Gardening for the Birds

Liz Miller
Adams County Master Gardener

Why even bother to garden for birds, you might ask? Well, for one thing, many bird species are dwindling in numbers. By establishing a bird sanctuary in your backyard, you and your family will attract a variety of birds. In addition, it is fun to garden for the birds. The joy of attracting birds to your backyard is open to everyone, and creating a garden that welcomes birds is a relatively simple task. You can attract birds by planting a variety of trees, shrubs, and flowers that provide good nesting sites, winter shelter, places to hide from predators, and natural, year-round food supplies.

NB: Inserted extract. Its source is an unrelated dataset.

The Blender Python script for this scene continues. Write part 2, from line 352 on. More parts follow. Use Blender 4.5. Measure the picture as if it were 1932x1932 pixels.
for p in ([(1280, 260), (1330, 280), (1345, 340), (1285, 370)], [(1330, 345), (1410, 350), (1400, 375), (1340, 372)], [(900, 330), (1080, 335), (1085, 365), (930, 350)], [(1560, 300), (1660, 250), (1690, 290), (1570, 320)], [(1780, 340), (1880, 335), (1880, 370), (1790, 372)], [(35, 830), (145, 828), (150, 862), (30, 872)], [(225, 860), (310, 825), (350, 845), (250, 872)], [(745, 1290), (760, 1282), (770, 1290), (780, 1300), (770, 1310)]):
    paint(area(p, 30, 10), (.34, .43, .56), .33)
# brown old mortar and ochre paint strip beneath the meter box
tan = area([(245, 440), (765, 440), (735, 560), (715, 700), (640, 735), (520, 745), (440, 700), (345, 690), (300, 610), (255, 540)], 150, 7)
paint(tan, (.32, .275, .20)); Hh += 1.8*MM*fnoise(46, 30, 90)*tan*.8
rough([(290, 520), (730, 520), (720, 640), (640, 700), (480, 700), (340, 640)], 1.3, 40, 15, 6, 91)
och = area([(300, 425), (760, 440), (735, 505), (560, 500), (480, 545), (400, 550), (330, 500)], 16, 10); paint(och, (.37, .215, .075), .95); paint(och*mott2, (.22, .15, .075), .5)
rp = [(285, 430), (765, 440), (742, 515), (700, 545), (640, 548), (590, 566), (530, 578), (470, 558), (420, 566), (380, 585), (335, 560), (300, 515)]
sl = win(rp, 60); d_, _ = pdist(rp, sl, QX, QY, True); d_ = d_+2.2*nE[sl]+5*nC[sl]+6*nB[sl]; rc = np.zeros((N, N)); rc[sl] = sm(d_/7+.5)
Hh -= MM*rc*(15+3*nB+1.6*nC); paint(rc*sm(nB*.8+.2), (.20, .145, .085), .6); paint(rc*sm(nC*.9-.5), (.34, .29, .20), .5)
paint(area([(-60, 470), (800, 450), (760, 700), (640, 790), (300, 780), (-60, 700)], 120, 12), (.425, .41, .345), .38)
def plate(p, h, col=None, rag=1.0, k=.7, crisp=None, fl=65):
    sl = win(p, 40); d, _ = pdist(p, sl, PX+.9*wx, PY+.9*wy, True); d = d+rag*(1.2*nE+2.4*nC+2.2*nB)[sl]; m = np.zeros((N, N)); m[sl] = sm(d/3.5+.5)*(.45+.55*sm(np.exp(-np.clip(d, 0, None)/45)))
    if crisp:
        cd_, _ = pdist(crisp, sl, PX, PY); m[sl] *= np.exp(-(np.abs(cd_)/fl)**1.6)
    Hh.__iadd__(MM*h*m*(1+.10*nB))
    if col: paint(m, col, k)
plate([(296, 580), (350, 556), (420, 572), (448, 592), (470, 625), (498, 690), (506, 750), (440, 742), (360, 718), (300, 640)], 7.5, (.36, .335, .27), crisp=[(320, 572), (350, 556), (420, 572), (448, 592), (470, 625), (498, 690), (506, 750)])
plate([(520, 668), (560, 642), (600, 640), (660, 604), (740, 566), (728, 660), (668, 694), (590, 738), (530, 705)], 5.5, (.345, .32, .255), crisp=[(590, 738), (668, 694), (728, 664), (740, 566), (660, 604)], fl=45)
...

Here are the types of plants that are important for creating a good bird habitat.

Conifers

Conifers are evergreen trees and shrubs that include pines, spruces, firs, arborvitae, junipers, cedars, and yews. They bear leaves throughout the year and offer a good source of berries, seed-filled cones, sap and buds. These plants are important as escape cover, winter shelter, and summer nesting and breeding sites. Birds need cover to hide from their enemies and from weather extremes. In the very cold regions, dense evergreens shelter birds and actually insulate them from frigid temperatures and icy winds. In hot areas, birds get protection from the sun and heat. In the spring, the same cover provides nesting places for them.

Grasses and Legumes

Grasses and legumes can provide cover for ground nesting birds--especially if the area is not mowed during the nesting season. Some grasses and legumes provide seeds as well. Use native grasses as accent plants and in wildlife meadows as native grasses provide seeds for the birds to eat. If you’re not worried about a few weeds, leave a patch of ground somewhere out of the way where you don’t mow, and native sparrows will line up to eat the weed seeds. Are you tired of raking all those leaves up in the fall? Then leave some on the ground for a change. Insects are attracted to leaf litter, and you’ll be feeding lots pf birds by leaving the leaves right where they are.

Nectar-Producing Plants

Nectar-producing plants are very popular for attracting hummingbirds and orioles. Flowers with tubular red corollas are especially attractive to hummingbirds. Other trees, shrubs, vines and flowers can also provide nectar for hummingbirds. Examples of North America native nectar-producing plants include coral-bells, trumpet creeper, red yucca and scarlet sage.

Summer-Fruiting Plants

This category includes plants that produce fruits or berries from May through August. Among birds that can be attracted to these types of plants in the summer are brown thrashers, catbirds, robins, thrushes, waxwings, woodpeckers, orioles, cardinals, towhees, and grosbeaks. Examples of summer-fruiting plants are various species of cherry, chokecherry, honeysuckle, raspberry, serviceberry, blackberry, blueberry, grape, mulberry, plum, and elderberry.

Fall-Fruiting Plants

This landscape component includes shrubs and vines whose fruits are ripe in the fall. These foods are important both for migratory birds which build up fat reserves prior to migration and as a food source for non-migratory species that need to enter the winter season in good physical condition. Fall-fruiting plants include dogwoods, mountain ash, winter-berries, cotoneasters, and buffalo-berries.

Winter-Fruiting Plants

Winter-fruiting plants are those whose fruits remain attached to the plants long after they ripen in the fall. Many are not palatable until they have frozen and thawed numerous times. Examples are glossy black chokecherry, Siberian and "red splendor" crabapple, snowberry, bittersweet, sumacs, American high bush cranberry, eastern and European Wahoo, Virginia creeper, and Chinaberry.

Nut and Acorn Plants

These include oaks, hickories, buckeyes, chestnuts, butternuts, walnuts, and hazels. The meats of broken nuts and acorns are eaten by a variety of birds. These plants also provide good nesting habitat.

Perennials and Annuals Plants

A yard or garden filled with a wide selection of perennials and annual flowers will also provide essential food for birds. Perennials that can be counted on as food sources for birds include asters, chrysanthemums, cone flowers, coreopsis, goldenrod, milkweed, penstemon, salvia, sedum and verbena. All-purpose annuals that are good food sources consist of bachelor’s buttons, cleome, cosmos, flowering tobacco, marigolds, sunflowers and zinnias.

And what if you have only a small yard without many well established trees and shrubs? You can still attract birds by planting a few containers of flowers or by adding a few hanging baskets on your deck or patio. Whether tiny, huge, or somewhere in between, the haven you create will entice and welcome birds. They will come to your garden month by month, season by season, all year round.